What is expected: From the listing that follows, extract every line and set it down unaltered.

[Scenes as source code]
__________________________________________________
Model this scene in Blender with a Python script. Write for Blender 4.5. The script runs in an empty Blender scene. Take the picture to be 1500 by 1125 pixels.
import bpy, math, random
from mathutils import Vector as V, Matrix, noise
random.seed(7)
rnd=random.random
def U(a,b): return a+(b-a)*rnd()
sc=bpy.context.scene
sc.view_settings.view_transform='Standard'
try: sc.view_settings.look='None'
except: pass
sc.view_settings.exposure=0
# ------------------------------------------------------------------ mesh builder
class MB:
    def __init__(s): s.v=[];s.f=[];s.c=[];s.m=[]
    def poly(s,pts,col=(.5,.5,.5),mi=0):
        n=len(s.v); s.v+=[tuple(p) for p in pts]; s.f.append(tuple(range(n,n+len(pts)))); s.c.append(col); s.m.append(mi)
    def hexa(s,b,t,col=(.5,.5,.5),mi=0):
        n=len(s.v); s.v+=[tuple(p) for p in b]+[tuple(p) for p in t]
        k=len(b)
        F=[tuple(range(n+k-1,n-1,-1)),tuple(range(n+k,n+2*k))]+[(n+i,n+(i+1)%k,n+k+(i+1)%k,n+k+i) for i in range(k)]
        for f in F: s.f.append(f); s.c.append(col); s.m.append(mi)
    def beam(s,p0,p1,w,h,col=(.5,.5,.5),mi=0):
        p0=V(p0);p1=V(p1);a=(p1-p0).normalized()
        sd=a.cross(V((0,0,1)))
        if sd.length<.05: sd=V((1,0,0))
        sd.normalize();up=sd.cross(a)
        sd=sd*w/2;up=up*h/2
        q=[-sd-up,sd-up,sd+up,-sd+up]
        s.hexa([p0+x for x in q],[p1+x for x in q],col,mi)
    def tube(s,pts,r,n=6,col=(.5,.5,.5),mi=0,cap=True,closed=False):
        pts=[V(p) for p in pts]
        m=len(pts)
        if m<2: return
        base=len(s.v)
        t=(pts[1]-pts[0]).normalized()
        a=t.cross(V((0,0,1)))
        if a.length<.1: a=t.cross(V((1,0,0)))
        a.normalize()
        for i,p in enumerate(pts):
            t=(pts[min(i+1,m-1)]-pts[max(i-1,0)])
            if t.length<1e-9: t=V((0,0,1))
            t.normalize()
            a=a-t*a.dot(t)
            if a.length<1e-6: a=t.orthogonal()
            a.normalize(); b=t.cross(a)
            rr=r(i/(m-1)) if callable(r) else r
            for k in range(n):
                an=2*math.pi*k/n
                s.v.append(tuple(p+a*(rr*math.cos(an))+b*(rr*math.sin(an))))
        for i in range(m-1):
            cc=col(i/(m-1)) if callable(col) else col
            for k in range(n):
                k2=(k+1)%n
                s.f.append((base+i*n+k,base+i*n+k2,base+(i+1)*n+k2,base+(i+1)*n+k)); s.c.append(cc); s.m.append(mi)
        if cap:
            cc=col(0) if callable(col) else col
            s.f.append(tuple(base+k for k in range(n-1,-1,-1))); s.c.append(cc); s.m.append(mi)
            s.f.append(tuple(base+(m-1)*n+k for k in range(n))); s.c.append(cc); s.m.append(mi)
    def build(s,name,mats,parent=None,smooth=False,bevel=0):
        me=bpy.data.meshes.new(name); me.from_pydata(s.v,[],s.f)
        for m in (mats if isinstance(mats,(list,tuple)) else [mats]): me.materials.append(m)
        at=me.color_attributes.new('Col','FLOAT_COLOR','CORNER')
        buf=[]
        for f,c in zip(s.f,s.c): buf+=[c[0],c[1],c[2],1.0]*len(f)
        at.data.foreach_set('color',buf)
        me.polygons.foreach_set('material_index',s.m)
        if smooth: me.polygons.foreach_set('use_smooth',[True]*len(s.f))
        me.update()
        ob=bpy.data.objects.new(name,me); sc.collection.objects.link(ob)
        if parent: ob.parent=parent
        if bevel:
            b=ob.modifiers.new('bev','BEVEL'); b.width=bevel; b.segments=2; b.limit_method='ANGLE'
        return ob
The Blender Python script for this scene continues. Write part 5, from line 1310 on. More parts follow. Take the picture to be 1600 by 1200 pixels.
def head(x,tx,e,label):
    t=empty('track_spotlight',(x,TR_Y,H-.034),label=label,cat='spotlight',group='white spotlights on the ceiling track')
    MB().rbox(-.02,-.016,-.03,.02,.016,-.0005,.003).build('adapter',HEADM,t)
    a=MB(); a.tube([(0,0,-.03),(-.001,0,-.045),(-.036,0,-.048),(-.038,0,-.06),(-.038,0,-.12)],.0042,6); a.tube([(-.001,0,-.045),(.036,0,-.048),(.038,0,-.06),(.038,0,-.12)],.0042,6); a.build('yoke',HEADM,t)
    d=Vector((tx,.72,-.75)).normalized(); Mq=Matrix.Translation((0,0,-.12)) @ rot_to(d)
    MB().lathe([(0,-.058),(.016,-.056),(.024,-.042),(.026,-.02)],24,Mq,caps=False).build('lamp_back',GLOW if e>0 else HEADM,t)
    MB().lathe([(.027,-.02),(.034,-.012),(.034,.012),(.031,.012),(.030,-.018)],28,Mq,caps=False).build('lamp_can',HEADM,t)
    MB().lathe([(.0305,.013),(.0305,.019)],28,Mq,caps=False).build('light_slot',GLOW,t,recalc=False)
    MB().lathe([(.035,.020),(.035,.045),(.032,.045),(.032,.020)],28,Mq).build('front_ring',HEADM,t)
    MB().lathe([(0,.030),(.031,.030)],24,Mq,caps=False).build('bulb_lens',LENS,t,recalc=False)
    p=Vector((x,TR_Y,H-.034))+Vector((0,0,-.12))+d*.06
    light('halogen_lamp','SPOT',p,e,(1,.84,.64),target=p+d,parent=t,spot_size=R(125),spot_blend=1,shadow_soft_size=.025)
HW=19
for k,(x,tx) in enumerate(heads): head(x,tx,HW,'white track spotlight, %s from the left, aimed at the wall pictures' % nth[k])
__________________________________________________
Finished answer:
Model this scene in Blender with a Python script. Write for Blender 4.5. The script runs in an empty Blender scene. Take the picture to be 1500 by 1125 pixels.
import bpy, math, random
from mathutils import Vector as V, Matrix, noise
random.seed(7)
rnd=random.random
def U(a,b): return a+(b-a)*rnd()
sc=bpy.context.scene
sc.view_settings.view_transform='Standard'
try: sc.view_settings.look='None'
except: pass
sc.view_settings.exposure=0
# ------------------------------------------------------------------ mesh builder
class MB:
    def __init__(s): s.v=[];s.f=[];s.c=[];s.m=[]
    def poly(s,pts,col=(.5,.5,.5),mi=0):
        n=len(s.v); s.v+=[tuple(p) for p in pts]; s.f.append(tuple(range(n,n+len(pts)))); s.c.append(col); s.m.append(mi)
    def hexa(s,b,t,col=(.5,.5,.5),mi=0):
        n=len(s.v); s.v+=[tuple(p) for p in b]+[tuple(p) for p in t]
        k=len(b)
        F=[tuple(range(n+k-1,n-1,-1)),tuple(range(n+k,n+2*k))]+[(n+i,n+(i+1)%k,n+k+(i+1)%k,n+k+i) for i in range(k)]
        for f in F: s.f.append(f); s.c.append(col); s.m.append(mi)
    def beam(s,p0,p1,w,h,col=(.5,.5,.5),mi=0):
        p0=V(p0);p1=V(p1);a=(p1-p0).normalized()
        sd=a.cross(V((0,0,1)))
        if sd.length<.05: sd=V((1,0,0))
        sd.normalize();up=sd.cross(a)
        sd=sd*w/2;up=up*h/2
        q=[-sd-up,sd-up,sd+up,-sd+up]
        s.hexa([p0+x for x in q],[p1+x for x in q],col,mi)
    def tube(s,pts,r,n=6,col=(.5,.5,.5),mi=0,cap=True,closed=False):
        pts=[V(p) for p in pts]
        m=len(pts)
        if m<2: return
        base=len(s.v)
        t=(pts[1]-pts[0]).normalized()
        a=t.cross(V((0,0,1)))
        if a.length<.1: a=t.cross(V((1,0,0)))
        a.normalize()
        for i,p in enumerate(pts):
            t=(pts[min(i+1,m-1)]-pts[max(i-1,0)])
            if t.length<1e-9: t=V((0,0,1))
            t.normalize()
            a=a-t*a.dot(t)
            if a.length<1e-6: a=t.orthogonal()
            a.normalize(); b=t.cross(a)
            rr=r(i/(m-1)) if callable(r) else r
            for k in range(n):
                an=2*math.pi*k/n
                s.v.append(tuple(p+a*(rr*math.cos(an))+b*(rr*math.sin(an))))
        for i in range(m-1):
            cc=col(i/(m-1)) if callable(col) else col
            for k in range(n):
                k2=(k+1)%n
                s.f.append((base+i*n+k,base+i*n+k2,base+(i+1)*n+k2,base+(i+1)*n+k)); s.c.append(cc); s.m.append(mi)
        if cap:
            cc=col(0) if callable(col) else col
            s.f.append(tuple(base+k for k in range(n-1,-1,-1))); s.c.append(cc); s.m.append(mi)
            s.f.append(tuple(base+(m-1)*n+k for k in range(n))); s.c.append(cc); s.m.append(mi)
    def build(s,name,mats,parent=None,smooth=False,bevel=0):
        me=bpy.data.meshes.new(name); me.from_pydata(s.v,[],s.f)
        for m in (mats if isinstance(mats,(list,tuple)) else [mats]): me.materials.append(m)
        at=me.color_attributes.new('Col','FLOAT_COLOR','CORNER')
        buf=[]
        for f,c in zip(s.f,s.c): buf+=[c[0],c[1],c[2],1.0]*len(f)
        at.data.foreach_set('color',buf)
        me.polygons.foreach_set('material_index',s.m)
        if smooth: me.polygons.foreach_set('use_smooth',[True]*len(s.f))
        me.update()
        ob=bpy.data.objects.new(name,me); sc.collection.objects.link(ob)
        if parent: ob.parent=parent
        if bevel:
            b=ob.modifiers.new('bev','BEVEL'); b.width=bevel; b.segments=2; b.limit_method='ANGLE'
        return ob
The Blender Python script for this scene continues. Write part 5, from line 1310 on. More parts follow. Take the picture to be 1600 by 1200 pixels.
def head(x,tx,e,label):
    t=empty('track_spotlight',(x,TR_Y,H-.034),label=label,cat='spotlight',group='white spotlights on the ceiling track')
    MB().rbox(-.02,-.016,-.03,.02,.016,-.0005,.003).build('adapter',HEADM,t)
    a=MB(); a.tube([(0,0,-.03),(-.001,0,-.045),(-.036,0,-.048),(-.038,0,-.06),(-.038,0,-.12)],.0042,6); a.tube([(-.001,0,-.045),(.036,0,-.048),(.038,0,-.06),(.038,0,-.12)],.0042,6); a.build('yoke',HEADM,t)
    d=Vector((tx,.72,-.75)).normalized(); Mq=Matrix.Translation((0,0,-.12)) @ rot_to(d)
    MB().lathe([(0,-.058),(.016,-.056),(.024,-.042),(.026,-.02)],24,Mq,caps=False).build('lamp_back',GLOW if e>0 else HEADM,t)
    MB().lathe([(.027,-.02),(.034,-.012),(.034,.012),(.031,.012),(.030,-.018)],28,Mq,caps=False).build('lamp_can',HEADM,t)
    MB().lathe([(.0305,.013),(.0305,.019)],28,Mq,caps=False).build('light_slot',GLOW,t,recalc=False)
    MB().lathe([(.035,.020),(.035,.045),(.032,.045),(.032,.020)],28,Mq).build('front_ring',HEADM,t)
    MB().lathe([(0,.030),(.031,.030)],24,Mq,caps=False).build('bulb_lens',LENS,t,recalc=False)
    p=Vector((x,TR_Y,H-.034))+Vector((0,0,-.12))+d*.06
    light('halogen_lamp','SPOT',p,e,(1,.84,.64),target=p+d,parent=t,spot_size=R(125),spot_blend=1,shadow_soft_size=.025)
HW=19
for k,(x,tx) in enumerate(heads): head(x,tx,HW,'white track spotlight, %s from the left, aimed at the wall pictures' % nth[k])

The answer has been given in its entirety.